Este projecto tem como único propósito melhorar. Tornar-me uma pessoa melhor: mais sensata, mais honesta, mais afável… Recomeçar tudo de novo, ou então acabar tudo outra vez. Duas coisas muito diferentes? Duas coisas muito próximas? Iguais. Na verdade, o que é que separa o último suspiro de processo do primeiro suspiro de resultado? [Pausa de 10 segundos. Olho os espectadores nos olhos. Em 35 espectáculos, nenhum respondeu.] Todos os espectáculos são sempre sobre o processo que lhes deu origem. Eu apenas tento levar isso até às últimas consequências. O formulário de candidatura aos apoios pontuais do Instituto das Artes/Ministério da Cultura é irrepreensível e muito melhor do que qualquer coisa que eu possa lembrar-me de fazer, aqui e agora… [Improviso no momento uma lista de possibilidades; por exemplo: dançar o vira em cima da mesa de refeições, ou matar um dos espectadores com a faca de trinchar e guardar o sangue para fazer um arroz de cabidela a seguir.] 500 caracteres. Mais: este projecto é feito de pessoas reais. Eu sou uma pessoa real. Tu és uma pessoa real… [x7] [Aponto para todos os espectadores, um por um, no sentido contrário ao dos ponteiros do relógio.] Não me interessa ser digital, ou analógico, ou tecnológico, ou cibernético, ou para-normal. Interessa-me ser real. E estas coisas que faço, faço-as realmente. 1000 caracteres.

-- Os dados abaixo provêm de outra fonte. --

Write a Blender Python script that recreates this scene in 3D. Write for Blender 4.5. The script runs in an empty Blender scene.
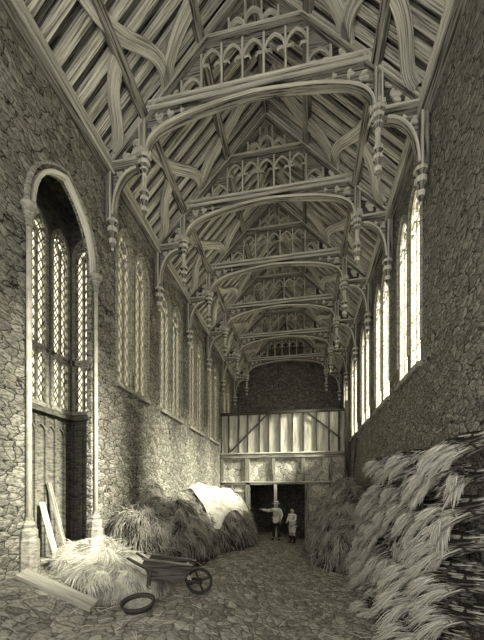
import bpy, bmesh, math, random
from mathutils import Vector as V, Matrix, noise
random.seed(7)
PI = math.pi
S = bpy.context.scene
COL = S.collection

# ------------------------------------------------------------------ camera
FPX, VPX, HZ = 325.6, 302.1, 493.8          # focal length, vanishing point and horizon, image pixels at 484 x 640
EYE = V((0.868, 0.0, 2.1))
cam = bpy.data.cameras.new('camera'); camo = bpy.data.objects.new('camera', cam); COL.objects.link(camo)
cam.sensor_fit = 'HORIZONTAL'; cam.sensor_width = 36; cam.lens = 36*FPX/484
cam.shift_y = (HZ-320)/484; cam.clip_start = .05
camo.location = EYE; camo.rotation_euler = (PI/2, 0, math.atan((VPX-242)/FPX))
S.camera = camo

# ------------------------------------------------------------------ world, sun, exposure
w = bpy.data.worlds.new('sky'); S.world = w; w.use_nodes = True
bg = w.node_tree.nodes['Background']; bg.inputs[0].default_value = (0.86, 0.83, 0.71, 1); bg.inputs[1].default_value = 1.25
sun = bpy.data.lights.new('sun', 'SUN'); suno = bpy.data.objects.new('sun', sun); COL.objects.link(suno)
sun.energy = 23.0; sun.angle = math.radians(16); sun.color = (1, .97, .88)
suno.rotation_euler = V((-1.0, 0.30, -0.60)).to_track_quat('-Z', 'Y').to_euler()
S.view_settings.view_transform = 'Standard'; S.view_settings.look = 'None'
S.view_settings.exposure = 1.4; S.view_settings.gamma = 1; S.view_settings.use_curve_mapping = False
S.cycles.max_bounces = 8; S.cycles.diffuse_bounces = 5; S.cycles.transparent_max_bounces = 16

# ------------------------------------------------------------------ materials
def desat(c, k=.30):
    g = .3*c[0]+.6*c[1]+.1*c[2]; return tuple(g+(x-g)*k for x in c)
PALE = (0.66, 0.62, 0.44); MID = (0.36, 0.335, 0.235); INK = (0.030, 0.030, 0.022)
def mixc(a, b, t): return tuple(a[i]*(1-t)+b[i]*t for i in range(3))
class NT:
    def __init__(s, name, rough=.9):
        s.m = bpy.data.materials.new(name); s.m.use_nodes = True
        s.t = s.m.node_tree; s.n = s.t.nodes; s.b = s.n['Principled BSDF']
        s.b.inputs['Roughness'].default_value = rough
        s.b.inputs['Specular IOR Level'].default_value = .15
    def new(s, k, **kw):
        n = s.n.new(k)
        for a, v in kw.items(): setattr(n, a, v)
        return n
    def l(s, a, b): s.t.links.new(a, b)
    def mapping(s, src, scale):
        c = s.new('ShaderNodeTexCoord'); m = s.new('ShaderNodeMapping'); m.inputs['Scale'].default_value = scale
        s.l(c.outputs[src], m.inputs['Vector']); return m.outputs[0]
    def noise(s, vec, scale, detail=3, rough=.6):
        n = s.new('ShaderNodeTexNoise'); n.inputs['Scale'].default_value = scale
        n.inputs['Detail'].default_value = detail; n.inputs['Roughness'].default_value = rough
        s.l(vec, n.inputs['Vector']); return n.outputs['Fac']
    def ramp(s, fac, stops):
        r = s.new('ShaderNodeValToRGB'); e = r.color_ramp.elements
        while len(e) < len(stops): e.new(.5)
        for i, (p, c) in enumerate(stops): e[i].position = p; e[i].color = (*desat(c), 1)
        s.l(fac, r.inputs[0]); return r.outputs[0]
    def mul(s, a, b, f=1.0):
        m = s.new('ShaderNodeMix', data_type='RGBA', blend_type='MULTIPLY'); m.inputs[0].default_value = f
        s.l(a, m.inputs[6]); s.l(b, m.inputs[7]); return m.outputs[2]
    def bump(s, h, strength=.5, dist=.02):
        b = s.new('ShaderNodeBump'); b.inputs['Strength'].default_value = strength; b.inputs['Distance'].default_value = dist
        s.l(h, b.inputs['Height']); s.l(b.outputs[0], s.b.inputs['Normal'])
    def out(s, c): s.l(c, s.b.inputs['Base Color']); return s.m

def wood(name, light, dark, fine=26, contrast=.16):
    n = NT(name); v = n.mapping('UV', (1.2, fine, 1))
    a = n.noise(v, 1.0, 4, .65)
    c = n.ramp(a, [(.5-contrast, dark), (.5, mixc(dark, light, .7)), (.5+contrast*.6, light)])
    v2 = n.mapping('UV', (.5, 4, 1)); b = n.noise(v2, 1, 2)
    c2 = n.ramp(b, [(.3, (.62, .62, .62)), (.65, (1, 1, 1))])
    n.bump(a, .5, .01); return n.out(n.mul(c, c2))
def stone(name, light, dark, scale=(1, 1, 1), joint=.05, dens=5.2, flat=1.9):
    n = NT(name)
    tc = n.new('ShaderNodeTexCoord')
    nz = n.new('ShaderNodeTexNoise'); nz.inputs['Scale'].default_value = 2.6; nz.inputs['Detail'].default_value = 3
    n.l(tc.outputs['Object'], nz.inputs['Vector'])
    mm = n.new('ShaderNodeMix', data_type='RGBA', blend_type='LINEAR_LIGHT'); mm.inputs[0].default_value = .13
    n.l(tc.outputs['Object'], mm.inputs[6]); n.l(nz.outputs['Color'], mm.inputs[7])
    mp = n.new('ShaderNodeMapping'); mp.inputs['Scale'].default_value = (dens, dens, dens*flat); n.l(mm.outputs[2], mp.inputs['Vector'])
    vo = n.new('ShaderNodeTexVoronoi', feature='DISTANCE_TO_EDGE'); vo.inputs['Scale'].default_value = 1; n.l(mp.outputs[0], vo.inputs['Vector'])
    vc = n.new('ShaderNodeTexVoronoi', feature='F1'); vc.inputs['Scale'].default_value = 1; n.l(mp.outputs[0], vc.inputs['Vector'])
    j = n.ramp(vo.outputs['Distance'], [(joint*.15, mixc(dark, light, .18)), (joint*1.1, (1, 1, 1))])
    sep = n.new('ShaderNodeSeparateColor'); n.l(vc.outputs['Color'], sep.inputs[0])
    tone = n.ramp(sep.outputs[0], [(0, mixc(dark, light, .50)), (1, light)])
    f = n.noise(n.mapping('Object', (13, 13, 40)), 1, 5, .75)
    fr = n.ramp(f, [(.40, (.10, .10, .09)), (.56, (1, 1, 1))])
    n.bump(vo.outputs['Distance'], .9, .05)
    return n.out(n.mul(n.mul(tone, j), fr, .8))
def plain(name, c1, c2, scale=14, stretch=(1, 1, 1), rough=.9):
    n = NT(name, rough); f = n.noise(n.mapping('Object', stretch), scale, 4, .7)
    n.bump(f, .4, .01); return n.out(n.ramp(f, [(.35, c2), (.6, c1)]))
def straw(name, pale, dark):
    n = NT(name); tc = n.new('ShaderNodeTexCoord'); sx = n.new('ShaderNodeSeparateXYZ'); n.l(tc.outputs['UV'], sx.inputs[0])
    return n.out(n.ramp(sx.outputs[0], [(.0, dark), (.35, mixc(dark, pale, .45)), (1, pale)]))

M = {}
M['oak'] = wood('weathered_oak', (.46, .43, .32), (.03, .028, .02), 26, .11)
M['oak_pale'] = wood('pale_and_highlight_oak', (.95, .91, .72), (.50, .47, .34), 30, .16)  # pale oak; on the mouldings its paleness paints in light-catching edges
M['oak_dark'] = wood('dark_oak', (.14, .13, .095), (.02, .02, .014), 26, .12)
M['brace'] = wood('brace_oak', (.92, .88, .68), (.26, .24, .17), 44, .12)
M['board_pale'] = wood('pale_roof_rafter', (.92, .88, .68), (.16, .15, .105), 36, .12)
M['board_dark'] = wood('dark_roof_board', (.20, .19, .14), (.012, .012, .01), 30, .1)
M['plank'] = wood('bleached_plank', (.78, .74, .54), (.30, .28, .19), 18, .2)
M['screen'] = wood('screen_board', (.95, .91, .70), (.40, .38, .28), 12, .2)
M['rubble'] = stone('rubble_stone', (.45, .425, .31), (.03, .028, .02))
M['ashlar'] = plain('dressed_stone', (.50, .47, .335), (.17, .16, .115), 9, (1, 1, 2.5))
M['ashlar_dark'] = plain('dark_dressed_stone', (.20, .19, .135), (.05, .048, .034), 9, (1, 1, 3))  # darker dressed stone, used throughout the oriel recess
M['plaster'] = stone('cracked_plaster', (.90, .86, .66), (.09, .085, .06), joint=.03, dens=3.1, flat=1.0)
M['lead'] = plain('lead_came', (.07, .07, .055), (.04, .04, .03))
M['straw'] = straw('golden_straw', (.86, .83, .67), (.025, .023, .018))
M['straw_pale'] = straw('bleached_straw', (.90, .87, .69), (.20, .19, .135))
M['hay'] = straw('dark_hay', (.50, .47, .35), (.05, .047, .034))
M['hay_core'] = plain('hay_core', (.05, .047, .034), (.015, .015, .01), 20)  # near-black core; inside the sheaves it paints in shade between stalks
M['straw_core'] = plain('straw_core', (.62, .59, .43), (.30, .28, .2), 20)
M['cloth'] = plain('white_cloth', (.80, .77, .62), (.50, .48, .37), 5)
M['iron'] = plain('dark_iron', (.05, .05, .04), (.03, .03, .024), 14)
M['skin'] = plain('skin', (.62, .56, .40), (.50, .45, .32), 6)
M['shirt'] = plain('pale_shirt', (1, .98, .84), (.86, .83, .66), 8)
M['trouser'] = plain('dark_cloth', (.045, .044, .033), (.025, .025, .02), 8)
M['hair'] = plain('dark_hair', (.05, .048, .035), (.03, .03, .02), 30)
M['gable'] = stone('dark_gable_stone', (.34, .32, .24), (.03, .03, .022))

def floor_mat():
    n = NT('cobbled_earth'); tc = n.new('ShaderNodeTexCoord')
    nz = n.new('ShaderNodeTexNoise'); nz.inputs['Scale'].default_value = 3; n.l(tc.outputs['Object'], nz.inputs['Vector'])
    mm = n.new('ShaderNodeMix', data_type='RGBA', blend_type='LINEAR_LIGHT'); mm.inputs[0].default_value = .10
    n.l(tc.outputs['Object'], mm.inputs[6]); n.l(nz.outputs['Color'], mm.inputs[7])
    mp = n.new('ShaderNodeMapping'); mp.inputs['Scale'].default_value = (8.5, 5.5, 0.01); n.l(mm.outputs[2], mp.inputs['Vector'])
    vo = n.new('ShaderNodeTexVoronoi', feature='DISTANCE_TO_EDGE'); vo.inputs['Scale'].default_value = 1; n.l(mp.outputs[0], vo.inputs['Vector'])
    vc = n.new('ShaderNodeTexVoronoi', feature='F1'); vc.inputs['Scale'].default_value = 1; n.l(mp.outputs[0], vc.inputs['Vector'])
    sep = n.new('ShaderNodeSeparateColor'); n.l(vc.outputs['Color'], sep.inputs[0])
    tone = n.ramp(sep.outputs[0], [(0, (.30, .28, .20)), (1, (.60, .57, .43))])
    j = n.ramp(vo.outputs['Distance'], [(.0, (.35, .35, .33)), (.08, (1, 1, 1))])
    f = n.noise(n.mapping('Object', (14, 30, 14)), 1, 4, .7)
    fr = n.ramp(f, [(.38, (.35, .35, .34)), (.55, (1, 1, 1))])
    n.bump(vo.outputs['Distance'], .8, .04)
    return n.out(n.mul(n.mul(tone, j), fr, .8))
M['floor'] = floor_mat()
def glass_mat(name, keep, tint):
    m = bpy.data.materials.new(name); m.use_nodes = True; t = m.node_tree
    for n in list(t.nodes): t.nodes.remove(n)
    o = t.nodes.new('ShaderNodeOutputMaterial'); mx = t.nodes.new('ShaderNodeMixShader')
    tr = t.nodes.new('ShaderNodeBsdfTransparent'); tr.inputs[0].default_value = (*tint, 1)
    df = t.nodes.new('ShaderNodeBsdfTranslucent'); df.inputs[0].default_value = (.42, .40, .33, 1)
    tc = t.nodes.new('ShaderNodeTexCoord'); nz = t.nodes.new('ShaderNodeTexNoise'); nz.inputs['Scale'].default_value = 9; nz.inputs['Detail'].default_value = 3
    t.links.new(tc.outputs['Object'], nz.inputs['Vector'])
    mr = t.nodes.new('ShaderNodeMapRange'); mr.inputs[1].default_value = .35; mr.inputs[2].default_value = .65
    mr.inputs[3].default_value = max(0, 1-keep-.2); mr.inputs[4].default_value = min(1, 1-keep+.2)
    t.links.new(nz.outputs['Fac'], mr.inputs[0]); t.links.new(mr.outputs[0], mx.inputs[0])
    t.links.new(tr.outputs[0], mx.inputs[1]); t.links.new(df.outputs[0], mx.inputs[2]); t.links.new(mx.outputs[0], o.inputs[0])
    return m
M['glass'] = glass_mat('old_leaded_glass', .8, (.80, .79, .72))
M['glass_dim'] = glass_mat('dim_leaded_glass', .45, (.56, .555, .50))  # less transparent glass for the left side windows

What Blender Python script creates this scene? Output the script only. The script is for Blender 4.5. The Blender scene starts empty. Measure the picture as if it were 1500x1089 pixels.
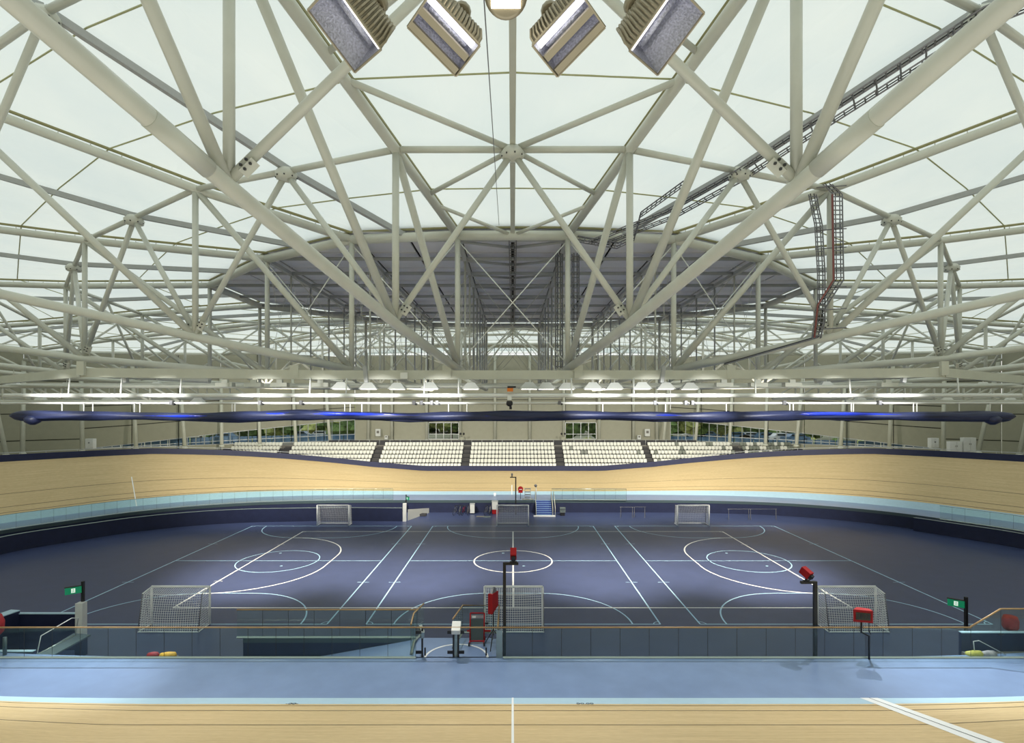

[Excerto do documentário sobre a obra de Tracey Emin, realizado aquando da montagem da exposição individual da artista na galeria Modern Art Oxford, intitulada “This Is Another Place” (2002)]. Tudo isto me desinteressa. Tudo isto me interessa. Nada disto me interessa. Em doses milimetricamente iguais. Estas coisas que faço são como os crepes: o primeiro sai sempre mal. Por isso é que eu gosto de estender a coisa no tempo por mais tempo, não vá o diabo tecê-las… Mas tece. Houve experiências conflituosas que nem chá e bolinhos puderam suavizar. É isto um espectáculo? [Pausa de 5 segundos. Em 35 espectáculos, ninguém respondeu.] Quem vai à guerra, dá e leva. Eu dei e levei. Dou e levo de cada vez que me apresento, assim. Se há coisa que me interessa é ser justo. Justo com as pessoas que decidem entrar por uma ou mais portas do projecto. Como as portas estão sempre abertas, pode-se sempre sair; com ou sem aviso, não importa. Este meu conceito de “justiça performativa” é ingrato, pois… Mas quem é que disse que na vida corre sempre tudo como nós queremos? Tenho eu o direito de averiguar da tua [Aponto para um elemento do público, normalmente aquele que me parece mais indisposto por estar ali.] maior ou menor acuidade para estares aqui? Tenho eu o direito de me permitir a usar aquilo que acho que é justo para ti e dar-te aquilo que tu mereces receber? Tu mereces estar aqui? E tu? [x7] [Aponto para todos os espectadores, um por um. Em 35 espectáculos, foram muitos os que responderam afirmativamente à pergunta, de forma mais ou menos intrigada, mais ou menos peremptória, mais ou menos reticente. Hipóteses mais frequentes: “Sim”, “Claro que/obviamente que sim” e “Acho que sim”. Em 35 espectáculos, nenhum espectador disse “Não”. Em 35 espectáculos, 5 responderam “Não sei”.] Eu mereço ter-vos aqui? Eu mereço esta mesa? Estas cadeiras emprestadas? Esta casa? Este chão? Este tecto? Mereço este computador? Este dossier? Este copo? Tu mereces essa folha de papel? Esse lápis? Essa roupa? Esse corpo? Essa vida que tens? Será que mereces a vida que tens? Será que eu mereço estar aqui a olhar para ti? Será que tu mereces estar aí a olhar para mim? Será que tu mereces estar neste espectáculo? [Pausa de muitos segundos.] A porta está aberta…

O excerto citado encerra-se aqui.